Virtual Immigration Holds Up During Global Recession, Says Dallas Fed’s Economic Letter

DALLAS—Technology-driven virtual immigration has held up better than traditional physical immigration during the global recession, according to the latest issue of the Federal Reserve Bank of Dallas’ Economic Letter.

The spread of computer and telecommunications technologies in recent decades allows workers to circumvent barriers of traditional physical immigration, say W. Michael Cox, Richard Alm and Justyna Dymerska in “Labor Market Globalization in the Recession and Beyond.”

Virtual immigration moves the work rather than the workers, and it typically involves the long-distance delivery of services, the authors state.

The recession has taken a toll on both forms of immigration, but virtual immigration’s continued growth—albeit, at a slower pace—contrasts with the evidence of declines in physical immigration in 2008 and into 2009, according to the authors.

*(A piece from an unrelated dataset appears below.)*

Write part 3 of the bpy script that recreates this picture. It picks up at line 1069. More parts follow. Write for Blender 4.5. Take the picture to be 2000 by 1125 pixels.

“Most likely, the difference stems from the jobs the two types of immigrants typically do,” the authors write. “Physical immigrants work in construction and other highly cyclical industries. Virtual immigrants are more likely to work in the services economy.”

The service economy is traditionally less sensitive than goods to cyclical fluctuations, largely because services aren’t subject to inventory bulges that make goods production unstable, the authors say.

Cox is a senior fellow in the Dallas Fed’s Globalization and Monetary Policy Institute and director of the William J. O’Neil Center for Global Markets and Freedom at Southern Methodist University’s Cox School of Business. Alm is a senior economics writer in the Dallas Fed’s Research Department. Dymerska is a former consultant in the Research Department.